He was born on July 19, 1753 in Upper Marlborough, Maryland, United States, the seventh child of William and Sarah (Lee) Potts. His father had emigrated from Barbados and settled in Maryland about 1740; when he returned to Barbados in 1757 he took with him his Maryland wife - the daughter of Philip Lee - and his numerous children. After his death in 1761 the surviving children returned to Maryland.
Education
He received the requisite legal preparatory education in Annapolis and entered the office of Judge Samuel Chase with whom he read law.
Career
His first public service was in 1776 as a member of the County Committee of Observation. He also served as an aide to Brig. -Gen. Thomas Johnson, the commander of the Maryland militia which went to the relief of General Washington during the gloomy winter of that year. On May 20, 1777, he became clerk of the Frederick county court, an office which he held until the winter of 1778. During the remainder of his life, when he was not in public office, he devoted himself to his profession.

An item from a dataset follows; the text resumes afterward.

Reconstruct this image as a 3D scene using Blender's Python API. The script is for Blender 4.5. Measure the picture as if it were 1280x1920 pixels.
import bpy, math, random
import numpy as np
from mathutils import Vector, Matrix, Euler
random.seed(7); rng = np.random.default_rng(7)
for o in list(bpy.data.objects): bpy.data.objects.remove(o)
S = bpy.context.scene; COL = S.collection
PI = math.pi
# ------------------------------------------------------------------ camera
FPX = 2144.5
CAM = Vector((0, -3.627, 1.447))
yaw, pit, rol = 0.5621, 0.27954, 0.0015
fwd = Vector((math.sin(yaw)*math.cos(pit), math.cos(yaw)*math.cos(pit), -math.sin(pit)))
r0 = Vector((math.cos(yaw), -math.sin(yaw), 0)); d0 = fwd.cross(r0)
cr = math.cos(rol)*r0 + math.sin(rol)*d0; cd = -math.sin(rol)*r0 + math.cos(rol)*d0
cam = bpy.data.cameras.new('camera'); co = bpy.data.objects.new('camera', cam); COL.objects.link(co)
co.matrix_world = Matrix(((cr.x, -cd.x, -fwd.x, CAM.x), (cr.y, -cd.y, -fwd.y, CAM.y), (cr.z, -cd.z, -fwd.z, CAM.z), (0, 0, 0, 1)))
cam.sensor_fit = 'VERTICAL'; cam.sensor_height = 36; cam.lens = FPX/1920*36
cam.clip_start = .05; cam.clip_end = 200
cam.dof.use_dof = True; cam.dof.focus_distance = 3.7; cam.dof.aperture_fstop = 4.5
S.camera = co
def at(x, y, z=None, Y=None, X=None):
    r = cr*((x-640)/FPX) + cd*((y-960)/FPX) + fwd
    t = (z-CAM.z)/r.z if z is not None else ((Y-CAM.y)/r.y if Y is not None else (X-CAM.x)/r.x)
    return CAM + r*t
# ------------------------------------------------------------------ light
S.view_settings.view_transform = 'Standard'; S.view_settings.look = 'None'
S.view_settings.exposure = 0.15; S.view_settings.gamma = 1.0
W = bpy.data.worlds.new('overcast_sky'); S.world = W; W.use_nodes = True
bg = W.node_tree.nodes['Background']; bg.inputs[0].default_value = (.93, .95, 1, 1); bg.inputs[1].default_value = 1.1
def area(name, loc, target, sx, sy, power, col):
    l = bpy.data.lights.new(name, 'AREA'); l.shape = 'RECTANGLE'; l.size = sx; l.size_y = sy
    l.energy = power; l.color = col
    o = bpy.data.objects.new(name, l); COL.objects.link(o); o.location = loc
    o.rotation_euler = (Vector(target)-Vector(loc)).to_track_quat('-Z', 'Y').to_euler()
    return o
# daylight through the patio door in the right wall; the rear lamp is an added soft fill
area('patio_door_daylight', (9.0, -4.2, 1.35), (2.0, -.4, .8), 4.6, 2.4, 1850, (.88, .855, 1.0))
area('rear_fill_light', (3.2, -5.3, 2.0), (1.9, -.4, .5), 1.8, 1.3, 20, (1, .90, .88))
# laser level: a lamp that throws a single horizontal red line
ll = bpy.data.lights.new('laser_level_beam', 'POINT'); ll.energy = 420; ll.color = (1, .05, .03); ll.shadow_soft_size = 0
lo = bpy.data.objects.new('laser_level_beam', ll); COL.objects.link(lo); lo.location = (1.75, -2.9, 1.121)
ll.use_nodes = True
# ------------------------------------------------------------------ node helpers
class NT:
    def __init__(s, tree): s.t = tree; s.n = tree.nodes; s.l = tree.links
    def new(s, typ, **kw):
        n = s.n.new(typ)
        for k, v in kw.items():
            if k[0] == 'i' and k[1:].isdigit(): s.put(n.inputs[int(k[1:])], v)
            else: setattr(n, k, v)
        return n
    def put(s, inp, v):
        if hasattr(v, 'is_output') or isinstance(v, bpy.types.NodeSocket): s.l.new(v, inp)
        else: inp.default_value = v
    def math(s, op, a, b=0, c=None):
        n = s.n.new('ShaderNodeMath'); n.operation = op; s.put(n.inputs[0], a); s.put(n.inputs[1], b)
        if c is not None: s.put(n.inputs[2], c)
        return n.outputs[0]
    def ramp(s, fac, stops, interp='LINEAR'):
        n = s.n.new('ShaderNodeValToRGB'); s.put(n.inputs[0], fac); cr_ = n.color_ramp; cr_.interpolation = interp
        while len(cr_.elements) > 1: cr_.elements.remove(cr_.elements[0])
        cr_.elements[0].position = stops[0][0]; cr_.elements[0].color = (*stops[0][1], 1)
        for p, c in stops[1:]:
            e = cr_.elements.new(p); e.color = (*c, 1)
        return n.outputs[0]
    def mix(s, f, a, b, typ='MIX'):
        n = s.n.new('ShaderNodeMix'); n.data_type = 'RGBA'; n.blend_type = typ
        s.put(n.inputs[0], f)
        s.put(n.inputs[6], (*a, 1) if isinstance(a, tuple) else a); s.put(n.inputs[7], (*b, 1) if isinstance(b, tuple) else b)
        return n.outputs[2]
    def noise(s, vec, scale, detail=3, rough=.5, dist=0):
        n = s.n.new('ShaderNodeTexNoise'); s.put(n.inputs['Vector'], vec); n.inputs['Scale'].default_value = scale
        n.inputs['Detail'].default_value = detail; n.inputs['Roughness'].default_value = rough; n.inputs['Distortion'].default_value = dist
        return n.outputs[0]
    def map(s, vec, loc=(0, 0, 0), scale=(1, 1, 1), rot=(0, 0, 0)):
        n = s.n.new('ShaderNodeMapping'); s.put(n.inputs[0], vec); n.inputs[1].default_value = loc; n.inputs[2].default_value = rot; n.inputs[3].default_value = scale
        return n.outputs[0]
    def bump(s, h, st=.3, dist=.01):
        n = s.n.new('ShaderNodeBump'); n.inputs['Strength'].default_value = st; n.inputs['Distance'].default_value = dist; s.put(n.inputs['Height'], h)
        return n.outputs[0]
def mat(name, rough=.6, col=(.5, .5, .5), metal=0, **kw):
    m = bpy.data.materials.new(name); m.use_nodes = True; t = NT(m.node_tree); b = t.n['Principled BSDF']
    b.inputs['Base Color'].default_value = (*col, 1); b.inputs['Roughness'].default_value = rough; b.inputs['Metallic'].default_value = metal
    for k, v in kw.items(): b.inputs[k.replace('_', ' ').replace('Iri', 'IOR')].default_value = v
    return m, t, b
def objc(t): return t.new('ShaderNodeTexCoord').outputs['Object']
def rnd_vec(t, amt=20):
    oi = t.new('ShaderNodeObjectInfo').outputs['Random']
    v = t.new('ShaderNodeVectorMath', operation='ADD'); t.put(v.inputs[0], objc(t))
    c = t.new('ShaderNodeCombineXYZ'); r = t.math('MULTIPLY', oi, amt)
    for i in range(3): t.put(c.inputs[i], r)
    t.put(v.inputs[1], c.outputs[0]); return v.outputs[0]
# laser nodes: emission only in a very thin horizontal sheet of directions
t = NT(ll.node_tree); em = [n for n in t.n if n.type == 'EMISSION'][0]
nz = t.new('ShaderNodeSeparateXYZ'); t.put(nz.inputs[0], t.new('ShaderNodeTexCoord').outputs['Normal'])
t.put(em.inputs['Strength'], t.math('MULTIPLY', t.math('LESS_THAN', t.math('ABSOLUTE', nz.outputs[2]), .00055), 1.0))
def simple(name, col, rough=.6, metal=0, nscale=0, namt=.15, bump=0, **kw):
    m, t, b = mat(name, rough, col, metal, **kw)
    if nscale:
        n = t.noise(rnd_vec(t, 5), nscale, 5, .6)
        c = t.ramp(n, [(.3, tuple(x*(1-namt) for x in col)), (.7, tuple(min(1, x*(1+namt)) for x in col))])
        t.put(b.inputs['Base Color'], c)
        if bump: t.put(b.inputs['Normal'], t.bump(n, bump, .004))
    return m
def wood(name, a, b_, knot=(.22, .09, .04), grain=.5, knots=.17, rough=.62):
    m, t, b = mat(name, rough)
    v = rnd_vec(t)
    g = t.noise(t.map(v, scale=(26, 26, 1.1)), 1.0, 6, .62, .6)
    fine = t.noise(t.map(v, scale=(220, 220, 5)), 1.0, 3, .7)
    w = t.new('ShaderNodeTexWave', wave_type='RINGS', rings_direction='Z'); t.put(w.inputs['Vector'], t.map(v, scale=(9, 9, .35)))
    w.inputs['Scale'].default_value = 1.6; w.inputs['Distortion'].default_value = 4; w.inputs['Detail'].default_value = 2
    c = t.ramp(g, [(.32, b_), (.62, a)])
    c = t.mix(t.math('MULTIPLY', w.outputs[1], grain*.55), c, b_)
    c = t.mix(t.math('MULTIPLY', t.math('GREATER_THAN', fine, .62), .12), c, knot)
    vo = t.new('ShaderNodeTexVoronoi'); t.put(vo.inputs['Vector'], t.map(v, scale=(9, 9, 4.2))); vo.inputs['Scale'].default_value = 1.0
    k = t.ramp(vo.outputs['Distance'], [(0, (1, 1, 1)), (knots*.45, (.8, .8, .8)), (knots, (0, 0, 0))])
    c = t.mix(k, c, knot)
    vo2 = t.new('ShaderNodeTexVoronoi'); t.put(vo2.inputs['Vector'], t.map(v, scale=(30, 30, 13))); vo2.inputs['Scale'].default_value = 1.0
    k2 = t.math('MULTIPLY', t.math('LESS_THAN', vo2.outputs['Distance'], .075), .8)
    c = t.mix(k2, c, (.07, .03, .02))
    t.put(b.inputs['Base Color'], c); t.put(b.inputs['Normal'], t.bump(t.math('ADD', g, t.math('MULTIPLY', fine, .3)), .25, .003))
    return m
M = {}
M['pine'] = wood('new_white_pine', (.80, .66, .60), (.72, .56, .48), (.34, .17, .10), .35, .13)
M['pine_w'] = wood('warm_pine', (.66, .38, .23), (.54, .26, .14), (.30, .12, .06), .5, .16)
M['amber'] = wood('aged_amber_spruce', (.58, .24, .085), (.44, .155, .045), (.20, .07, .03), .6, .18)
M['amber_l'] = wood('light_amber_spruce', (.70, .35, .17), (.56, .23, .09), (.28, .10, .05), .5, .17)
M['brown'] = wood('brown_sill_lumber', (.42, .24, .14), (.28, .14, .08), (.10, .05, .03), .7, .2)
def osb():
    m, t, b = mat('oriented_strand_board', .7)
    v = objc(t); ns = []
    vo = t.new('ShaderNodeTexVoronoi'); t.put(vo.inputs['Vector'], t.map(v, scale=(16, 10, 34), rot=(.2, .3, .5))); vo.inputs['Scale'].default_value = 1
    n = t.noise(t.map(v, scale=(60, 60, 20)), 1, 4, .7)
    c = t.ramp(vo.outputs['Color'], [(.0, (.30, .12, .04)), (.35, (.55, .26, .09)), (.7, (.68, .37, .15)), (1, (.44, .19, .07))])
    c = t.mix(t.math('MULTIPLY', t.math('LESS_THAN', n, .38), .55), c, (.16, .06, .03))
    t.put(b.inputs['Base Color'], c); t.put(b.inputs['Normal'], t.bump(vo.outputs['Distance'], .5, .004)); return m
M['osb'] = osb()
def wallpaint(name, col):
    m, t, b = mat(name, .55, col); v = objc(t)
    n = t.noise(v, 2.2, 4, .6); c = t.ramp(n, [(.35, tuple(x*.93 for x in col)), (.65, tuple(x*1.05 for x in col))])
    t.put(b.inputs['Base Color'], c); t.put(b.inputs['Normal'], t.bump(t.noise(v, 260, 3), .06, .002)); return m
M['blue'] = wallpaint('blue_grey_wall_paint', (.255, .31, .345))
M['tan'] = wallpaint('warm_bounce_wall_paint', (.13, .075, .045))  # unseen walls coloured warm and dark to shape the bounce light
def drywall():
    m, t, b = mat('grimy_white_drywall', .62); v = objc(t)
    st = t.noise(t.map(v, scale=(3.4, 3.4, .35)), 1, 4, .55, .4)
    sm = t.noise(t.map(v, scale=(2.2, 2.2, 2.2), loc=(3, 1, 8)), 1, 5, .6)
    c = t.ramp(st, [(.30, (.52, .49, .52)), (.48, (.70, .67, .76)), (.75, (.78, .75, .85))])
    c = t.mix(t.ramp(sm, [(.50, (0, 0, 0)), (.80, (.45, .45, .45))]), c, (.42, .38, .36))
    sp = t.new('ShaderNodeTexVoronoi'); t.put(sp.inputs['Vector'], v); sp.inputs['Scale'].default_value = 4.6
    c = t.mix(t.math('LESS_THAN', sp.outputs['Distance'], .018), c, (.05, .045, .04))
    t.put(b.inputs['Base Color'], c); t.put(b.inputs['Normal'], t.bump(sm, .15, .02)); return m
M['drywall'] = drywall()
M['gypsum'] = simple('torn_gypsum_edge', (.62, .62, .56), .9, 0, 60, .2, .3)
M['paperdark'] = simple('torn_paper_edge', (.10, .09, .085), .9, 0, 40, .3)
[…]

For two terms (1779-80; 1787 - 88) he served as a member of the Maryland House of Delegates; between these two terms he was sent on June 12, 1781, as a delegate to the Continental Congress where he remained until 1782. Two years later, on November 1, he was appointed by Luther Martin, then attorney-general of Maryland, state's attorney for Frederick, Montgomery, and Washington counties. He declined a nomination to the state Senate in the winter of 1787.
Potts received from President Washington a commission, dated September 26, 1789, appointing him United States attorney for the Maryland district. This office he held until he was appointed in January 1791 chief judge of the fifth judicial district, a jurisdiction embracing the three counties he had previously served as prosecuting attorney.
When Charles Carroll of Carrollton vacated his seat in the United States Senate, Potts was elected to fill the vacancy (December 6, 1792). He took his seat the following month and resigned in October 1796. Edmund Randolph wrote to him on July 24, 1794, to convey the wish of President Washington that he accept, in the event of his resignation from the Senate, an appointment as one of the commissioners for the federal city. Potts declined this offer but accepted a reappointment as chief judge of the fifth judicial circuit (October 15, 1796). He held this office until October 10, 1801, when he was named an associate judge of the court of appeals of Maryland. This last encumbency he held until the judiciary was revised in 1804, when he resumed the practice of law.
He died at his home in Frederick in his fifty-sixth year.
Achievements
Connections
Potts was married twice: on April 15, 1779, to Elizabeth Hughes of Hagerstown, by whom he had nine children, and on December 19, 1799, to Eleanor Murdoch of Frederick, by whom he had four children.